L’unica consolazione è che – credi tu – il film, finalmente, è finito. E invece no! Ti tocca subire altri quaranta minuti di narrazione inutile, in cui l’omicidio viene messo totalmente da parte e l’attenzione si concentra sui due fratelli del protagonista che si ammazzano a vicenda.

Volemose bene

Si può essere d’accordo o meno con il revisionismo storico e con l’operazione di Pansa, ma gli va almeno riconosciuto il coraggio di prendere una posizione scomoda e "sputtanare" quelli che per sessant’anni ci sono stati presentati come eroi intoccabili.  E di farlo, oltretutto, andando a toccare gli aspetti davvero più scabrosi e controversa della storia partigiana: perché "i vinti" di cui parla Pansa in massima parte non sono fascisti, ma partigiani stessi, con l’unica colpa di non essere comunisti, oppure preti o giornalisti che avevano denunciato i crimini dei partigiani rossi.

Soavi, invece, riesce a rovesciare completamente l’operazione effettuata da Pansa: innanzittutto gli innocenti scompaiono dalla scena, e a fronteggiarsi sono solo ed esclusivamente Repubblichini e Comunisti.

Il peggio, però, è che Soavi non ha il coraggio di scegliere né il punto di vista dei primi, né quello dei secondi.

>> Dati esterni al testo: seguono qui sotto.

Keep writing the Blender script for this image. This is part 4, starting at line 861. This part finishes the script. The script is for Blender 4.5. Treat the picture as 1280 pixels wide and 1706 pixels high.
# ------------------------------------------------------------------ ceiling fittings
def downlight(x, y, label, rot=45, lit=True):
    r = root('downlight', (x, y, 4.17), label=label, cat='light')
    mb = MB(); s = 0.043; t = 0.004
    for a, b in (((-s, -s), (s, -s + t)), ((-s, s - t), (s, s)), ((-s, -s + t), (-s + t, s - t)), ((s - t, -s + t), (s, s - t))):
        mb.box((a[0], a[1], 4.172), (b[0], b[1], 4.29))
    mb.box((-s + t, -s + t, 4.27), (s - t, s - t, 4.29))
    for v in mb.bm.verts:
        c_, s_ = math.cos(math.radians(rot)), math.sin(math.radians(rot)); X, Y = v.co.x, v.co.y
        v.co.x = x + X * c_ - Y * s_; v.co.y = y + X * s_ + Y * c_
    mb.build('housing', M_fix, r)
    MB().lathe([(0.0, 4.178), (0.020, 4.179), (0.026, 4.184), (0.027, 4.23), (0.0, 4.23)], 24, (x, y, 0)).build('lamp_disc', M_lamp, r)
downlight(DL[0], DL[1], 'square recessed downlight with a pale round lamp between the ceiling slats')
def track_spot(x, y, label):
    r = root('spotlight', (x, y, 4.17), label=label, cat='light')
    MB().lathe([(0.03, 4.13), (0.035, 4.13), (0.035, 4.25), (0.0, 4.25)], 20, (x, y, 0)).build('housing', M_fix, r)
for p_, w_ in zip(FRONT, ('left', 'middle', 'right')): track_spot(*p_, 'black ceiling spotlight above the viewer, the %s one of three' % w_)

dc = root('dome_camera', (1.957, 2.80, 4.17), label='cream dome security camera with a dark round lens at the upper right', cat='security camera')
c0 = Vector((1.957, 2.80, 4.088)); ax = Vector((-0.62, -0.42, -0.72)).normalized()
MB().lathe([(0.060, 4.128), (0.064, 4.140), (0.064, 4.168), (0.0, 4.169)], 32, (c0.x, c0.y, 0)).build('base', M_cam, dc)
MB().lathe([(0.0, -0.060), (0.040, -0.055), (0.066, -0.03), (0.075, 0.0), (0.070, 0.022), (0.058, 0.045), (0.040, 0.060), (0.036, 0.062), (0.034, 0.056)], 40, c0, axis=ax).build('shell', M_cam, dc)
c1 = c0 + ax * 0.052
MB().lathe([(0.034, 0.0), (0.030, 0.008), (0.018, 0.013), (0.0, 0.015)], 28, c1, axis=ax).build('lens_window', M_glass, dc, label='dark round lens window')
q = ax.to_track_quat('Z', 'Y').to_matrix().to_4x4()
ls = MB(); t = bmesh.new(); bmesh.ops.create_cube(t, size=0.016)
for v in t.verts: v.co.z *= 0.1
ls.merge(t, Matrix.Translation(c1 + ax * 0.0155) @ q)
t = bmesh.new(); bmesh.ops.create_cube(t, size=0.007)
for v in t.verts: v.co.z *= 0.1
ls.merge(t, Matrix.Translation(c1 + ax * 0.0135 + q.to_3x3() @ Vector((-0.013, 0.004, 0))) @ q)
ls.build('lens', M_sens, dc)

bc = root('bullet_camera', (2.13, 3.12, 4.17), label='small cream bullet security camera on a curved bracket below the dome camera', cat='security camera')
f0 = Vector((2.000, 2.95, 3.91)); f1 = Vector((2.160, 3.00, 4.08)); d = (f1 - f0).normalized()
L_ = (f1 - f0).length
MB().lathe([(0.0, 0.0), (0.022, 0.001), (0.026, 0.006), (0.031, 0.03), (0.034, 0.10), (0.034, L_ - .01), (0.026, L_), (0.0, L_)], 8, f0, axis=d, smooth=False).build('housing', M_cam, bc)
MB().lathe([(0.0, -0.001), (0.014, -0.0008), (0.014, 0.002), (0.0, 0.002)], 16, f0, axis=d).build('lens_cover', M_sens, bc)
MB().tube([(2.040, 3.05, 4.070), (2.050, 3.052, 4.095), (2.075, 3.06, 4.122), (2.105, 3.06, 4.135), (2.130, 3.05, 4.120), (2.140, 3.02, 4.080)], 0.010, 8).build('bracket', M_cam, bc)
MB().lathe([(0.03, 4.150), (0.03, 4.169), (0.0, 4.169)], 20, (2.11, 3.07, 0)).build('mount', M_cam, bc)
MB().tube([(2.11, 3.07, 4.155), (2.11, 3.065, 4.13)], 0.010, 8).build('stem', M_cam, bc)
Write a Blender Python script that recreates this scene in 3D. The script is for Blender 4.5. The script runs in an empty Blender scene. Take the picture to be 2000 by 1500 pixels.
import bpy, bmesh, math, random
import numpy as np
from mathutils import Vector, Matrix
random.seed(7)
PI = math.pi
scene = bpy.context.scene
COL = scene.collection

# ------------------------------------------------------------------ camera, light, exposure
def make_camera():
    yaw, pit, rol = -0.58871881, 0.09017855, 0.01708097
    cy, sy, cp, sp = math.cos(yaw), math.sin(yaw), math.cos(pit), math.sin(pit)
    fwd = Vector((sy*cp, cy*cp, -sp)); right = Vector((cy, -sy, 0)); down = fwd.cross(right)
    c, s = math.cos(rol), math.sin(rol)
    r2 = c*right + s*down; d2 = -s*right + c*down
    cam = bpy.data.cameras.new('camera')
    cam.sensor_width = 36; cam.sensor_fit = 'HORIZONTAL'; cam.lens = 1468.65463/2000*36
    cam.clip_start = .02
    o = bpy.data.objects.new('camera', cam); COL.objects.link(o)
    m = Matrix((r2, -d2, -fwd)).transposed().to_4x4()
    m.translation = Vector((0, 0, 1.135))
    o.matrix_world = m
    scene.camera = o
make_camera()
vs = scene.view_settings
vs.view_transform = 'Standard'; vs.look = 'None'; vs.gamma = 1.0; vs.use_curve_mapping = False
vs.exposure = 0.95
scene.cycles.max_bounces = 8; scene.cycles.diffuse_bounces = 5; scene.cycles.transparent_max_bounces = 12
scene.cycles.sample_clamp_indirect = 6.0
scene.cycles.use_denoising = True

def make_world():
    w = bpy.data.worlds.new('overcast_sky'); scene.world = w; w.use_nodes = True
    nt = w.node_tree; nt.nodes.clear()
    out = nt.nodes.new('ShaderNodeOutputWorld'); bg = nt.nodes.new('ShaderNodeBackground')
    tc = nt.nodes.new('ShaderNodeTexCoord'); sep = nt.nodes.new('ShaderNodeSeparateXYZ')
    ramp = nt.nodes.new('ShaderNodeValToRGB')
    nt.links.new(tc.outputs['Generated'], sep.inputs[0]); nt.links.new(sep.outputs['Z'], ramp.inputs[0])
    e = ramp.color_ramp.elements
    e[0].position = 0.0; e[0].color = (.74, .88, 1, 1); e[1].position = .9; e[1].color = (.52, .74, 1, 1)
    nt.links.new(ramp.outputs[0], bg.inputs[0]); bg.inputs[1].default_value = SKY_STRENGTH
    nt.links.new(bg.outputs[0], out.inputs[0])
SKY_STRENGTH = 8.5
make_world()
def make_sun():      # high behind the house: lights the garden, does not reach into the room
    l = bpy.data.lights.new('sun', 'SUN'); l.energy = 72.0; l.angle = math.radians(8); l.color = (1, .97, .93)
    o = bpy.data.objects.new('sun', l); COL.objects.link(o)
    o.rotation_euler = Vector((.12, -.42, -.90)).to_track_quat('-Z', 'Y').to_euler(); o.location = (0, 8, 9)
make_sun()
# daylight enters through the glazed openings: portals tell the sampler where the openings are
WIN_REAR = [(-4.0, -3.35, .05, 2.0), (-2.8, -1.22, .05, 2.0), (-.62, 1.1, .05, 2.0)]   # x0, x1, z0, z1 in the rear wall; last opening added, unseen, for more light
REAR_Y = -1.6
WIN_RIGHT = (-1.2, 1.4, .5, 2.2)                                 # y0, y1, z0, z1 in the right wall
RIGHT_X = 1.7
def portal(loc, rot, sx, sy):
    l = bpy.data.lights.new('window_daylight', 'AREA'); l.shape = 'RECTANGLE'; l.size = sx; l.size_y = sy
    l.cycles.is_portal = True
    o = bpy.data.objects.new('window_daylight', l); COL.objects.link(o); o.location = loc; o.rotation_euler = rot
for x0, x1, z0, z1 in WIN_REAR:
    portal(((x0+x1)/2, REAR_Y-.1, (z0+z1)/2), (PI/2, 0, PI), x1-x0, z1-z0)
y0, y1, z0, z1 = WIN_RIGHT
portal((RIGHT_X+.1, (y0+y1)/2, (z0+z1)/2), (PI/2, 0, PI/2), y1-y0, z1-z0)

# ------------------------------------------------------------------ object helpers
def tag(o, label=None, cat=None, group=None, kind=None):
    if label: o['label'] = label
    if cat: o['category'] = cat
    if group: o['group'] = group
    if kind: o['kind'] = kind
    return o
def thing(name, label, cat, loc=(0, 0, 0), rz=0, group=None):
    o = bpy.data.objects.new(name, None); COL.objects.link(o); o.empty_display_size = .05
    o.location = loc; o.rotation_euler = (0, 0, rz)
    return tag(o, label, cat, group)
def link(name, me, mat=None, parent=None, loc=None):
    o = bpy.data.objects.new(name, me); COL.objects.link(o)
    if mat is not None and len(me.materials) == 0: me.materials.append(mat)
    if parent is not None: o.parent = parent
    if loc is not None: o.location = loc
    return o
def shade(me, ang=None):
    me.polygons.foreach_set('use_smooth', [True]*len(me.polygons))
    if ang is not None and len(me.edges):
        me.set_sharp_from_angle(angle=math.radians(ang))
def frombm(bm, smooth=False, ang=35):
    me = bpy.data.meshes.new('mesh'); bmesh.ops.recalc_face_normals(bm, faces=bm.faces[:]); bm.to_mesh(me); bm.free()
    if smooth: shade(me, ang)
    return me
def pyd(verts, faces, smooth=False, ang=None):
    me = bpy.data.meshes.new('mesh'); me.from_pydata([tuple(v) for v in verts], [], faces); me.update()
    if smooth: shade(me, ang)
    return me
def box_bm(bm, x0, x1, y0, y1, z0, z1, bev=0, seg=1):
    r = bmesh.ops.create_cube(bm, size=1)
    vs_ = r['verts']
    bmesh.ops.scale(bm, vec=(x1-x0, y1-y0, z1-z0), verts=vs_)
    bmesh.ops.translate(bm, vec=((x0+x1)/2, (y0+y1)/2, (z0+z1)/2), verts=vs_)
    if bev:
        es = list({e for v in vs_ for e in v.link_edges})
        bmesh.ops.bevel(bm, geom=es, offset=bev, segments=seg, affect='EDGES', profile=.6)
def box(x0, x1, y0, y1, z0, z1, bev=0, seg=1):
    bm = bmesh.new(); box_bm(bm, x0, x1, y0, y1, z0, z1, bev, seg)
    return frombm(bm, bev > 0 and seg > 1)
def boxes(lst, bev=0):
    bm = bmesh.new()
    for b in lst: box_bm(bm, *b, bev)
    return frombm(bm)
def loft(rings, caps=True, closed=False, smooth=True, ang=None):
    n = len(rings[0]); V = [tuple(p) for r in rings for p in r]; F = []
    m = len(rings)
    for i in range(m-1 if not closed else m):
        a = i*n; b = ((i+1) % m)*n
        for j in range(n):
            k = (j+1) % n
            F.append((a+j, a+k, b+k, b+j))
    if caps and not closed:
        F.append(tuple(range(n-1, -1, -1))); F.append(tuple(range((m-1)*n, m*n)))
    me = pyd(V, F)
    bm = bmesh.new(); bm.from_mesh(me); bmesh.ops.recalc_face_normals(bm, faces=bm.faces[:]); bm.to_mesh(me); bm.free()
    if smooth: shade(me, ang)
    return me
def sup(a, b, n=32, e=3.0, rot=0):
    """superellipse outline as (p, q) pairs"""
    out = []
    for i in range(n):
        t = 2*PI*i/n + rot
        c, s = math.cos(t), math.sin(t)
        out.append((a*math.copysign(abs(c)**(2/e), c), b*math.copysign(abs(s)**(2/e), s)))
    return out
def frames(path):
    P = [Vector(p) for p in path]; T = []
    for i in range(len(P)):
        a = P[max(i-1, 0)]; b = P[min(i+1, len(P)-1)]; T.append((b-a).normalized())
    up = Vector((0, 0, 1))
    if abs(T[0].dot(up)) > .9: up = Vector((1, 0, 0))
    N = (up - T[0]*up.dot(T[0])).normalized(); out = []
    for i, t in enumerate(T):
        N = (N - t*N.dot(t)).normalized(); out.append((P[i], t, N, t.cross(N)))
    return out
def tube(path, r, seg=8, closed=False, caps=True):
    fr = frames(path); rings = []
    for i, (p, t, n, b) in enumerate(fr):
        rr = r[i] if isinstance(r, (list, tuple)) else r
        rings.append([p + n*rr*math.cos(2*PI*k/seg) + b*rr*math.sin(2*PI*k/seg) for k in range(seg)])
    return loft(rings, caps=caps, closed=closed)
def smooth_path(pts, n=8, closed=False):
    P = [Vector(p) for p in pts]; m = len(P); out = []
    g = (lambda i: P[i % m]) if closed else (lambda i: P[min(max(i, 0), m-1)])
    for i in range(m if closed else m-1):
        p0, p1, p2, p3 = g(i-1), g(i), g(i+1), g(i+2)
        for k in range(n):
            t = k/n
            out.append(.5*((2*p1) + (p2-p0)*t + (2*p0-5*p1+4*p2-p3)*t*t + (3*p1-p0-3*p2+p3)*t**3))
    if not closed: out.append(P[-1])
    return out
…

Li sceglie tutti e due. O nessuno dei due.

Il protagonista, infatti, è un commissario di polizia che lavora per il Regime fascista, ma che in cuor suo ha sposato la causa partigiana. Di fatto, per tutto il film il personaggio di Michele Placido rifiuta di schierarsi da una parte o dall’altra, restando totalmente neutrale anche nei momenti più tragici.

In compenso ha una sorella Repubblichina e un fratello Partigiano, oltre a due genitori in crisi di identità.

Alla fine il messaggio indovinate quale è? La guerra è brutta, e la guerra civile significa ammazzarsi tra fratelli.

I partigiani lottavano per una giusta causa però erano un po’ birichini. I fascisti avevano le loro ragioni ma stavano coi tedeschi che – guarda un po’ che novità – erano proprio cattivi cattivi.

E alla fine, al film che si era presentato come rilettura scomoda e anticonformista della guerra partigiana  non rimane altro da dire che: 

la pace e meglio della guerra, quindi fratelli e sorelle, volemose bene!